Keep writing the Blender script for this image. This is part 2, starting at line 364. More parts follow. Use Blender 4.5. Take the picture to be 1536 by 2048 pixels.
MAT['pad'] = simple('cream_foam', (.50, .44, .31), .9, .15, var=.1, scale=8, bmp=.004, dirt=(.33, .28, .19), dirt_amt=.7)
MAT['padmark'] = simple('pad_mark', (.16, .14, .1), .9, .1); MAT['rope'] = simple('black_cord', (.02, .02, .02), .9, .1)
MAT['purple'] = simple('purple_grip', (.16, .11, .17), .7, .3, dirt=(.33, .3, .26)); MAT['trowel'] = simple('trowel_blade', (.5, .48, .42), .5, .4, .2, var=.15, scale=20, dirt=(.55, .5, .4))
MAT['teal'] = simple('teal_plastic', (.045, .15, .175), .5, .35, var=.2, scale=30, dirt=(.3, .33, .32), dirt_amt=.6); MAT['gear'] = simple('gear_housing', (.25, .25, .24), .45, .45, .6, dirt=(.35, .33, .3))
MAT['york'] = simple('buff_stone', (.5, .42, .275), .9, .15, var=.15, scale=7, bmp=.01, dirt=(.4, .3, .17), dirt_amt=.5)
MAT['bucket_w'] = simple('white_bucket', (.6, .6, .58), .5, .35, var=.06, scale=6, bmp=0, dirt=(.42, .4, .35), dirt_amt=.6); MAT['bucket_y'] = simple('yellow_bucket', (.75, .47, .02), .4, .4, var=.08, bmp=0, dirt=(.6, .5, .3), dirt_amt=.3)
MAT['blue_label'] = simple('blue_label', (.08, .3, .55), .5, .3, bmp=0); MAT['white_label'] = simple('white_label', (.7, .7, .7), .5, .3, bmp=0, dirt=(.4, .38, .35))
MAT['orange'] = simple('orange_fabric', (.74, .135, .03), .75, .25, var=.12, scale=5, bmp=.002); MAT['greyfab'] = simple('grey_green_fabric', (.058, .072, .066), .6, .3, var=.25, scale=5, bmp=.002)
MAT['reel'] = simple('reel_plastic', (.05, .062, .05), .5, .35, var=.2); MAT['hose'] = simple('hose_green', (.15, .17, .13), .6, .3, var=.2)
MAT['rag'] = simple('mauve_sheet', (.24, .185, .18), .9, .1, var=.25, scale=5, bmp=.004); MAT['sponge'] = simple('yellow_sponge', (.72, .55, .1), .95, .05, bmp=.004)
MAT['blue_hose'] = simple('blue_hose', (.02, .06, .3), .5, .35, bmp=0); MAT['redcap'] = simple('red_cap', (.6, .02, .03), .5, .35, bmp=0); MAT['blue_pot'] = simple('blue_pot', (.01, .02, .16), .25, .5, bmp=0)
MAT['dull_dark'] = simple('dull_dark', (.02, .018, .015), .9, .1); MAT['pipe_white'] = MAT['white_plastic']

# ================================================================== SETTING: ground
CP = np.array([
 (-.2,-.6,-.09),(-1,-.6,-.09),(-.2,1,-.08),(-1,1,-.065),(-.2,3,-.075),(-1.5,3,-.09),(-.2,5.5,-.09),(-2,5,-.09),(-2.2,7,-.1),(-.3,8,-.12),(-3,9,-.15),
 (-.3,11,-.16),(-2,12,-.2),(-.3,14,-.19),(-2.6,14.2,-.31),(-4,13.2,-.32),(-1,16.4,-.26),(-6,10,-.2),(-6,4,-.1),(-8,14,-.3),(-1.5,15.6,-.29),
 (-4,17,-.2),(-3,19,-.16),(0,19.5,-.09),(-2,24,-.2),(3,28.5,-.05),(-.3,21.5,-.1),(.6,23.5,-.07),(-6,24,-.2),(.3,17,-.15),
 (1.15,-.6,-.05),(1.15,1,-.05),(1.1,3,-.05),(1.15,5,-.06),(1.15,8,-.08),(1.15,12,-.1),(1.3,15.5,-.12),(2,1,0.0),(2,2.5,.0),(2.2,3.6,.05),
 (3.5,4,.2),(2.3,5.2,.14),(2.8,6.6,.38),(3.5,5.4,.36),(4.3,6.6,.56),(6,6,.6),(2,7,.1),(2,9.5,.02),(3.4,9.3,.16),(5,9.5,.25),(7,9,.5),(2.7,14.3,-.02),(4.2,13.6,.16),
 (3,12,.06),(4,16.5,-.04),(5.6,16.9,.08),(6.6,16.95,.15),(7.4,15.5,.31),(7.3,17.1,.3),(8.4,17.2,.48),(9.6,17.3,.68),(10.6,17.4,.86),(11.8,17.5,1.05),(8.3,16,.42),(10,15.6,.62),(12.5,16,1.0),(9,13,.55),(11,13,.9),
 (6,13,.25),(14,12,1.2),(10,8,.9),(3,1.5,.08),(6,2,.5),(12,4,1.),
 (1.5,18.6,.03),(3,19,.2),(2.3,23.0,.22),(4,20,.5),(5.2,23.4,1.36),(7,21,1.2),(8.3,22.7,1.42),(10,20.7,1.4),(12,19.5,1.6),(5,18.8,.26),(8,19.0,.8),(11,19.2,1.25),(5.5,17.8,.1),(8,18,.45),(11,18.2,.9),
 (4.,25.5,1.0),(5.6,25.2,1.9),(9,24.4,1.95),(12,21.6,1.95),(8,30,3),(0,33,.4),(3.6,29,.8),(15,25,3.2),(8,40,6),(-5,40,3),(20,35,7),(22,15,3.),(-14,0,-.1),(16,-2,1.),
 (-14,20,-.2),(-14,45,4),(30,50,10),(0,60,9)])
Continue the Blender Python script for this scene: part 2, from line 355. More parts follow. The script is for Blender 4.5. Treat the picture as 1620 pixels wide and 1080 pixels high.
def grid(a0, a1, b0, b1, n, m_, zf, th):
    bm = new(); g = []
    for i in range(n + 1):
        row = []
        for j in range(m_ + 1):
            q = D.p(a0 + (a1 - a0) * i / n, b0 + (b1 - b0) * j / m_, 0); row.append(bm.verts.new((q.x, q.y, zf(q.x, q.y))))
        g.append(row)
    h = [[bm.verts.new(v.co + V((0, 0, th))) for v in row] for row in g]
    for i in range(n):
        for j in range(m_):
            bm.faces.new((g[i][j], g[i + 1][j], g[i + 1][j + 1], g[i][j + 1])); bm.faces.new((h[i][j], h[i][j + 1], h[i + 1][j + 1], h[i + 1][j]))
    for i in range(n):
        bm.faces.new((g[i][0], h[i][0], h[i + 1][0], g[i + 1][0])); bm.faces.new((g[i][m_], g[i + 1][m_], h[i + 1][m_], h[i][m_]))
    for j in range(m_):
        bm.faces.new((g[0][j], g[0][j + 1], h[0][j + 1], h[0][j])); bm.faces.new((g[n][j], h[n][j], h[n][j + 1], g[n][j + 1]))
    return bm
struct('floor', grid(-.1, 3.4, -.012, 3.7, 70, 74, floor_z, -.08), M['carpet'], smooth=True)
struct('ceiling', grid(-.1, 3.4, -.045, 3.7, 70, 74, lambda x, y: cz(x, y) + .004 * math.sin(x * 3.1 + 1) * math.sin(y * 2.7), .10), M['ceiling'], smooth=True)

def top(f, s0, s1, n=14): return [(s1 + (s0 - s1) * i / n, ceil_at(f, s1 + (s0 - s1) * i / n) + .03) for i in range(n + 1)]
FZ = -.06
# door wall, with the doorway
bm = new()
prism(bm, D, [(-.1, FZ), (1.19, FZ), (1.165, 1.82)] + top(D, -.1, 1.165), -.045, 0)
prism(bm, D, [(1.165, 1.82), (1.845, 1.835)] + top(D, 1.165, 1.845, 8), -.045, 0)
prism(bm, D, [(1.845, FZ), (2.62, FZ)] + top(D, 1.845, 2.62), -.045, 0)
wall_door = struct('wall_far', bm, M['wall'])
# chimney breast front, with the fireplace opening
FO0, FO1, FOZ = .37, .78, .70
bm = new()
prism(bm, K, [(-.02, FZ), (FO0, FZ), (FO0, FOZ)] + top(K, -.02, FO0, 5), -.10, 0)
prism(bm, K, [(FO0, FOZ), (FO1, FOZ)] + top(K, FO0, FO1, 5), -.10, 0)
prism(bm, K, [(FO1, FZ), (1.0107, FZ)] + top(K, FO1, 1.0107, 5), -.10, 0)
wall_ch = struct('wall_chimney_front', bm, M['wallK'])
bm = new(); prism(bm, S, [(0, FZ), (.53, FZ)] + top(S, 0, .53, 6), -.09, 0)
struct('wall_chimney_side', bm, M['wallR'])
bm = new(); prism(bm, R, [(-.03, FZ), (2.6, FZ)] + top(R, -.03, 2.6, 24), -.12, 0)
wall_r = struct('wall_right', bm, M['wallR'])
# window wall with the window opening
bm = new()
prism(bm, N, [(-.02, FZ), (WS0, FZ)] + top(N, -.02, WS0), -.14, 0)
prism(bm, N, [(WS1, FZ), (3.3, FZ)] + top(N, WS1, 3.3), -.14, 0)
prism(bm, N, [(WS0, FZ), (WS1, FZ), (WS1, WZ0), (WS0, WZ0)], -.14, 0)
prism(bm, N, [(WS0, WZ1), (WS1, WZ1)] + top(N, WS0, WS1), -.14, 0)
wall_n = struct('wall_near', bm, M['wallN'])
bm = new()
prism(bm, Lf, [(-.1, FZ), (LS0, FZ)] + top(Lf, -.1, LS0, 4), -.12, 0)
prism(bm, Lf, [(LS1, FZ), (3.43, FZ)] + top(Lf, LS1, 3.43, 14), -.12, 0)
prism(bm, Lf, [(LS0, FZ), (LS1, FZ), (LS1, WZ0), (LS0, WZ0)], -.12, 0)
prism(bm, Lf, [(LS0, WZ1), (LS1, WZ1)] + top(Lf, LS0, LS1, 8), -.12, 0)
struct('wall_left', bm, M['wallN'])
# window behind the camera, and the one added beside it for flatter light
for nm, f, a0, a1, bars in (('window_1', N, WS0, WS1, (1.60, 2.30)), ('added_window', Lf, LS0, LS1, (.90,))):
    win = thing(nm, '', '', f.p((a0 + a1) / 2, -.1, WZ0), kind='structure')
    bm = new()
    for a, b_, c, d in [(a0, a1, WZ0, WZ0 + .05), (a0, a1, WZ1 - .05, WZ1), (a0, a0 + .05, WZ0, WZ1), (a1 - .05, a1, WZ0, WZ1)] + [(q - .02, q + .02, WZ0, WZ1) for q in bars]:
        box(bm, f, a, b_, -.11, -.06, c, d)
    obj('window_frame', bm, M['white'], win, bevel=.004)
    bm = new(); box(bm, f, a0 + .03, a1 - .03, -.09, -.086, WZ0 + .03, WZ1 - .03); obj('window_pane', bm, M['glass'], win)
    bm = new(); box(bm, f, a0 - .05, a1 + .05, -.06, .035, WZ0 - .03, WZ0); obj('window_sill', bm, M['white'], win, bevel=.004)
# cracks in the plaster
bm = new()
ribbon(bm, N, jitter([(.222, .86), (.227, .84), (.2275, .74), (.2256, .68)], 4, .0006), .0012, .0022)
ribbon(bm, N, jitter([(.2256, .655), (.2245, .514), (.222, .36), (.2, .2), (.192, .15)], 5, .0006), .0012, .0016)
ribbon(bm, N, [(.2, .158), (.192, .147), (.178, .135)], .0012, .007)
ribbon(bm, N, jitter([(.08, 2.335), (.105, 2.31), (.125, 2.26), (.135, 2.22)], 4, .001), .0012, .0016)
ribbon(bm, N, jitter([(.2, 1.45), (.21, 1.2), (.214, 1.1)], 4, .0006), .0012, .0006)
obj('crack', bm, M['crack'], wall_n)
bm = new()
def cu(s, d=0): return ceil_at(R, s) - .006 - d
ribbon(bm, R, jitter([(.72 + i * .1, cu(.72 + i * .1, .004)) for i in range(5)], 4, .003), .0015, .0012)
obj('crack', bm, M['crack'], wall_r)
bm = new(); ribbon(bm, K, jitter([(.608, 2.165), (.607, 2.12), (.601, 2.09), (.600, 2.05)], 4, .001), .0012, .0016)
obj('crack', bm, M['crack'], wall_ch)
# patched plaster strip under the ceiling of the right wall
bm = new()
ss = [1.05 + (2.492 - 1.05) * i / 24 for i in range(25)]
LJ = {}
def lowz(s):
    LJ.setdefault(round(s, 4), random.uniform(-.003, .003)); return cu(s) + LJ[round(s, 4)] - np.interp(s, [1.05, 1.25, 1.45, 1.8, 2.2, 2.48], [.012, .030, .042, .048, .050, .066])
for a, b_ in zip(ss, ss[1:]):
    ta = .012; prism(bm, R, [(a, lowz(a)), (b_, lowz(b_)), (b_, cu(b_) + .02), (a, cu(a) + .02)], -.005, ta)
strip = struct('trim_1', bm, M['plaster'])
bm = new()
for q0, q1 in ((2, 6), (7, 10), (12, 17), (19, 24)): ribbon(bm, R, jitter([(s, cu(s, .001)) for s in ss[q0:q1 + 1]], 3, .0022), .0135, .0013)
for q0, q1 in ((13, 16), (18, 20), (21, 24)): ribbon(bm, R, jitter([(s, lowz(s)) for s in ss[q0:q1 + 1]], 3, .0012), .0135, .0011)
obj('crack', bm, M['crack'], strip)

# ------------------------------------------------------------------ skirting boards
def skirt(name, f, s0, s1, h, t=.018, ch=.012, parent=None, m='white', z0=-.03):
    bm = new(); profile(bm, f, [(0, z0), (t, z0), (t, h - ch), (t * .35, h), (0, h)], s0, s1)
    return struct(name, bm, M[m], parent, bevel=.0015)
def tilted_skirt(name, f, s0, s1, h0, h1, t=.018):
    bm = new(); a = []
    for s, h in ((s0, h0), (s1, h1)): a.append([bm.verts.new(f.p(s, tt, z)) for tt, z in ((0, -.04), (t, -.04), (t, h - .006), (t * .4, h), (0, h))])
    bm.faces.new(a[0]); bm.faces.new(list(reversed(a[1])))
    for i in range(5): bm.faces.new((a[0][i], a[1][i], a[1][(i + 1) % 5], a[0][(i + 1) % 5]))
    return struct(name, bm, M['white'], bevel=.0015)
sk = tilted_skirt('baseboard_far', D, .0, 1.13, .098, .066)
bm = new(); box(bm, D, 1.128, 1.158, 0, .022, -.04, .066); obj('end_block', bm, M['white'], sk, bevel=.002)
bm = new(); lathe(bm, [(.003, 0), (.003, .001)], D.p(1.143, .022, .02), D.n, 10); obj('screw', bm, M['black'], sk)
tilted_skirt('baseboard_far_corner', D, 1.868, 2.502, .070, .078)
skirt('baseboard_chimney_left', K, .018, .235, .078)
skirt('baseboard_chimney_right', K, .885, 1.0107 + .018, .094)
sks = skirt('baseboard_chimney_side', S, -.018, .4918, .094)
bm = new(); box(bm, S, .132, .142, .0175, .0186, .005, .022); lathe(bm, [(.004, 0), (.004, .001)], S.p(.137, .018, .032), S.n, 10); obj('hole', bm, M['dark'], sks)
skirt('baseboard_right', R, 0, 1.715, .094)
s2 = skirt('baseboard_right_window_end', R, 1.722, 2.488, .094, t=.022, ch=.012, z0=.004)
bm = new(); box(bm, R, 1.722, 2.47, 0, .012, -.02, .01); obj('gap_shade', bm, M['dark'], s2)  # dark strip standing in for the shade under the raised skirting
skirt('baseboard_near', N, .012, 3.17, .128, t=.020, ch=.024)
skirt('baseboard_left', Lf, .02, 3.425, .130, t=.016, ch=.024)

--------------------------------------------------

### Instructions to follow
Starting with the first line of the data above, copy each line exactly until you reach the line with "MAT['pipe_white'] = MAT['white_plastic']"; include that line as well.

### Response
Keep writing the Blender script for this image. This is part 2, starting at line 364. More parts follow. Use Blender 4.5. Take the picture to be 1536 by 2048 pixels.
MAT['pad'] = simple('cream_foam', (.50, .44, .31), .9, .15, var=.1, scale=8, bmp=.004, dirt=(.33, .28, .19), dirt_amt=.7)
MAT['padmark'] = simple('pad_mark', (.16, .14, .1), .9, .1); MAT['rope'] = simple('black_cord', (.02, .02, .02), .9, .1)
MAT['purple'] = simple('purple_grip', (.16, .11, .17), .7, .3, dirt=(.33, .3, .26)); MAT['trowel'] = simple('trowel_blade', (.5, .48, .42), .5, .4, .2, var=.15, scale=20, dirt=(.55, .5, .4))
MAT['teal'] = simple('teal_plastic', (.045, .15, .175), .5, .35, var=.2, scale=30, dirt=(.3, .33, .32), dirt_amt=.6); MAT['gear'] = simple('gear_housing', (.25, .25, .24), .45, .45, .6, dirt=(.35, .33, .3))
MAT['york'] = simple('buff_stone', (.5, .42, .275), .9, .15, var=.15, scale=7, bmp=.01, dirt=(.4, .3, .17), dirt_amt=.5)
MAT['bucket_w'] = simple('white_bucket', (.6, .6, .58), .5, .35, var=.06, scale=6, bmp=0, dirt=(.42, .4, .35), dirt_amt=.6); MAT['bucket_y'] = simple('yellow_bucket', (.75, .47, .02), .4, .4, var=.08, bmp=0, dirt=(.6, .5, .3), dirt_amt=.3)
MAT['blue_label'] = simple('blue_label', (.08, .3, .55), .5, .3, bmp=0); MAT['white_label'] = simple('white_label', (.7, .7, .7), .5, .3, bmp=0, dirt=(.4, .38, .35))
MAT['orange'] = simple('orange_fabric', (.74, .135, .03), .75, .25, var=.12, scale=5, bmp=.002); MAT['greyfab'] = simple('grey_green_fabric', (.058, .072, .066), .6, .3, var=.25, scale=5, bmp=.002)
MAT['reel'] = simple('reel_plastic', (.05, .062, .05), .5, .35, var=.2); MAT['hose'] = simple('hose_green', (.15, .17, .13), .6, .3, var=.2)
MAT['rag'] = simple('mauve_sheet', (.24, .185, .18), .9, .1, var=.25, scale=5, bmp=.004); MAT['sponge'] = simple('yellow_sponge', (.72, .55, .1), .95, .05, bmp=.004)
MAT['blue_hose'] = simple('blue_hose', (.02, .06, .3), .5, .35, bmp=0); MAT['redcap'] = simple('red_cap', (.6, .02, .03), .5, .35, bmp=0); MAT['blue_pot'] = simple('blue_pot', (.01, .02, .16), .25, .5, bmp=0)
MAT['dull_dark'] = simple('dull_dark', (.02, .018, .015), .9, .1); MAT['pipe_white'] = MAT['white_plastic']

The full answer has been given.